- _WORK INSTRUCTIONS_
Go through the listing and return every line with "high" in it.
***
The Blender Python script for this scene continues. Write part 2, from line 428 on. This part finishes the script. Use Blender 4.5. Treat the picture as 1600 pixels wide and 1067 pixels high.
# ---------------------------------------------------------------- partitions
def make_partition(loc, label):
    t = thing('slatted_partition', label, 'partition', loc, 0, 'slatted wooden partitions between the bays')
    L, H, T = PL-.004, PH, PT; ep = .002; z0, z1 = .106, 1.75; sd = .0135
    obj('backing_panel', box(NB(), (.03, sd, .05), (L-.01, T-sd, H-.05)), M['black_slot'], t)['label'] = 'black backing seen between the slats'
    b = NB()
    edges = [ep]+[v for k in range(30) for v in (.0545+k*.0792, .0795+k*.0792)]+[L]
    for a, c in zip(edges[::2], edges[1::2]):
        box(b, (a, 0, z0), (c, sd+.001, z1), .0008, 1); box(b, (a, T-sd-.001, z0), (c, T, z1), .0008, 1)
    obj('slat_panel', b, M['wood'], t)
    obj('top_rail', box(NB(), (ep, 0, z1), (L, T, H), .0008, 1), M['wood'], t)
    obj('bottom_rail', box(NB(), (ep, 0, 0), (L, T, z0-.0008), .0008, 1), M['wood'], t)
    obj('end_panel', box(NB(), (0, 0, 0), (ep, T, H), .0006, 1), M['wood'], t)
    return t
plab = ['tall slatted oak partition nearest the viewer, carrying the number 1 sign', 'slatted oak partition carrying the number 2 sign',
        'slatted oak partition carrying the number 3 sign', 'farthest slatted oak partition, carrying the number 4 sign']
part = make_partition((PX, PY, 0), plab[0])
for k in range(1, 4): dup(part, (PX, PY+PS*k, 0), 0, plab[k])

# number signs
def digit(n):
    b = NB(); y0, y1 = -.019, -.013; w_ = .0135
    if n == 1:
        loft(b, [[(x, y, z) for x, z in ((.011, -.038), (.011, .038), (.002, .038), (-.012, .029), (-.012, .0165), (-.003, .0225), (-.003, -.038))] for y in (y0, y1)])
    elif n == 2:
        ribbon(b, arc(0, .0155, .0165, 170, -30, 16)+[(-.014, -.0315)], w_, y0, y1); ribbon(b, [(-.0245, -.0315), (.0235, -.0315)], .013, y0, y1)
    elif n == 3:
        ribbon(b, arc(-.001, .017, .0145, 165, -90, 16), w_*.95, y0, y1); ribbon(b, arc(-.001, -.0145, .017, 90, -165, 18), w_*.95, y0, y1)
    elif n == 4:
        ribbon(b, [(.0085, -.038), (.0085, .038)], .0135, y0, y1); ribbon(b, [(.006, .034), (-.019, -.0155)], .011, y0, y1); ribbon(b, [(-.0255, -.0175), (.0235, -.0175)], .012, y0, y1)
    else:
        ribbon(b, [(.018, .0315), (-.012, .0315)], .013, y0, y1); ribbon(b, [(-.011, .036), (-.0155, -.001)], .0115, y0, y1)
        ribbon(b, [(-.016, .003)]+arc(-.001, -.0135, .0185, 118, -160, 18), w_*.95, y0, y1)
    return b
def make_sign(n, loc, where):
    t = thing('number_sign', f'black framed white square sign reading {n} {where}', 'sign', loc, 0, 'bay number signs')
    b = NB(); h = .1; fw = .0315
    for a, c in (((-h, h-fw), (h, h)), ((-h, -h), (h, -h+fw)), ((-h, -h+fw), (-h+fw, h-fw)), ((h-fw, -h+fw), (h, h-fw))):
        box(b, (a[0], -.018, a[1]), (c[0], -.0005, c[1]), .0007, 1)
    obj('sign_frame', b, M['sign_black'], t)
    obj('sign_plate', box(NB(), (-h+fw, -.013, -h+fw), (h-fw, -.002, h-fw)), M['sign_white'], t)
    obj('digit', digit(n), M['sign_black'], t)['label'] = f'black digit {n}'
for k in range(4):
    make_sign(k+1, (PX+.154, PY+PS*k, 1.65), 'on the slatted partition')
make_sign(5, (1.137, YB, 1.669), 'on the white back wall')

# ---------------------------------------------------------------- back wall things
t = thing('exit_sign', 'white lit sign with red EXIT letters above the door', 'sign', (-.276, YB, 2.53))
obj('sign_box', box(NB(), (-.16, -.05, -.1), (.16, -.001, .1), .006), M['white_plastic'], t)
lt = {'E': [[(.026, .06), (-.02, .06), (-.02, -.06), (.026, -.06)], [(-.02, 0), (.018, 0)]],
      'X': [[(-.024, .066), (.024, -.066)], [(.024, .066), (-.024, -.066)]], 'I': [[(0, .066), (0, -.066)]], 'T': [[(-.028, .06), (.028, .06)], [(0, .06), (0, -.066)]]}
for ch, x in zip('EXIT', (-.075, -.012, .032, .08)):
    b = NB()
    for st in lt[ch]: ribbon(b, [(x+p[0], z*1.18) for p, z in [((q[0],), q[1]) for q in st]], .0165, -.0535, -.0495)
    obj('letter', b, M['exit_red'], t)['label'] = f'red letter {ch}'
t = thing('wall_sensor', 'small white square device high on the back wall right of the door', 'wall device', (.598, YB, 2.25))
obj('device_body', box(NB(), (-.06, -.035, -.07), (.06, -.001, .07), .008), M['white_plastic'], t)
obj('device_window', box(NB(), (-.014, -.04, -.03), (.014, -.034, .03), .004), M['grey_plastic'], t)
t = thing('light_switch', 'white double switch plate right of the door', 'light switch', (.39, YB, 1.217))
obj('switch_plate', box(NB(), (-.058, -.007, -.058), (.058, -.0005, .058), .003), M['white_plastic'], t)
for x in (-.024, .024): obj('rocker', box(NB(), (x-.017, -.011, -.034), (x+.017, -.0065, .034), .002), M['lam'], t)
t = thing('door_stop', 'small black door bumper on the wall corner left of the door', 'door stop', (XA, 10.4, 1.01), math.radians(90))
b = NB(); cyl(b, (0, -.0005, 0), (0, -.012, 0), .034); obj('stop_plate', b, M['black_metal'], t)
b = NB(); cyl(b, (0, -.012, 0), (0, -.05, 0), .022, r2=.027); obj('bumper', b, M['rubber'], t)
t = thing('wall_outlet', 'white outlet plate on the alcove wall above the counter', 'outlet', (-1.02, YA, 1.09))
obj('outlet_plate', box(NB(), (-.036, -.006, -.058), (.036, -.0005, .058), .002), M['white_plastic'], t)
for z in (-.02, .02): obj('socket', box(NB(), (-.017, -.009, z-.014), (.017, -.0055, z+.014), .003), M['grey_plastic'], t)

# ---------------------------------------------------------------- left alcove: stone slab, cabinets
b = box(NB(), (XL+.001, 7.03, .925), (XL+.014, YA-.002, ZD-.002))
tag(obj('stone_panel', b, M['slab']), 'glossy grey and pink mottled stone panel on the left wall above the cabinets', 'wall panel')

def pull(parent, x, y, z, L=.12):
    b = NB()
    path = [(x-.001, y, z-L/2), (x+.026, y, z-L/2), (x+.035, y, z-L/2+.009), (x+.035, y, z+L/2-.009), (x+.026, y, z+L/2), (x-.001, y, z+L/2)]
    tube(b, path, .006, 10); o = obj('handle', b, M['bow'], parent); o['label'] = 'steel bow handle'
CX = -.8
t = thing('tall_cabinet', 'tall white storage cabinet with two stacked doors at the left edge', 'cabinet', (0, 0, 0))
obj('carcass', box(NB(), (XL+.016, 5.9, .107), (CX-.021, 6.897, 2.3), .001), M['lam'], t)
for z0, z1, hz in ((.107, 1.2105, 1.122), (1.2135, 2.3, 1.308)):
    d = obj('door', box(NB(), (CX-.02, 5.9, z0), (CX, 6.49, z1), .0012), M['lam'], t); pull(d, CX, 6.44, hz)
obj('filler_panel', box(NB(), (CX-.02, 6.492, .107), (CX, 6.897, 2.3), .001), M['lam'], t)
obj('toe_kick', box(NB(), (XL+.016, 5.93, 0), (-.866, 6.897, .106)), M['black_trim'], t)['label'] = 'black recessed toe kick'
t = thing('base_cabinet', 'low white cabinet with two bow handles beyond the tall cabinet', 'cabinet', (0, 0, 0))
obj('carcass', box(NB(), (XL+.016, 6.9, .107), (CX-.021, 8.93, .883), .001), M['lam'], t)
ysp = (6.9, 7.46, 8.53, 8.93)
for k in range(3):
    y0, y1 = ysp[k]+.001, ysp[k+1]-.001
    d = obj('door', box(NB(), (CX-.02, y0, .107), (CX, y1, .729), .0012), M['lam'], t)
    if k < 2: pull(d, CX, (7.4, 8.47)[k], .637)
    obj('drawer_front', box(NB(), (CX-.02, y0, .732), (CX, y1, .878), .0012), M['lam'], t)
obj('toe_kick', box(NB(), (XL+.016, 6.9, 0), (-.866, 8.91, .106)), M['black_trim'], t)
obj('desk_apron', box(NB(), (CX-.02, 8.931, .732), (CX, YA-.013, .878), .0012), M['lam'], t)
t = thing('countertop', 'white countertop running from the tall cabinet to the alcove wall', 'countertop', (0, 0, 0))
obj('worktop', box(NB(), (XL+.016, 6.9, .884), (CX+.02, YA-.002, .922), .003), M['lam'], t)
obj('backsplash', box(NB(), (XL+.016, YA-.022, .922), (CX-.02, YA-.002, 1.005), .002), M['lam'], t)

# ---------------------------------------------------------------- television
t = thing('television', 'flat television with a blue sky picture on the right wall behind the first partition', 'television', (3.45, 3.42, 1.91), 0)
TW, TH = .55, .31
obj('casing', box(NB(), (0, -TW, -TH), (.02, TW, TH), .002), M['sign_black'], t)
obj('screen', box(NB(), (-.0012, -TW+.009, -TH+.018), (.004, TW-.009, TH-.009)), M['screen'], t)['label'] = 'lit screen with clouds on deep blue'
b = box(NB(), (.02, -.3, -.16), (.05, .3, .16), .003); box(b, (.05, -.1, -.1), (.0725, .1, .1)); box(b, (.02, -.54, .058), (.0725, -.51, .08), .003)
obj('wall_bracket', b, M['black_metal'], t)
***
- _COMPLETED TASK_
The Blender Python script for this scene continues. Write part 2, from line 428 on. This part finishes the script. Use Blender 4.5. Treat the picture as 1600 pixels wide and 1067 pixels high.
t = thing('wall_sensor', 'small white square device high on the back wall right of the door', 'wall device', (.598, YB, 2.25))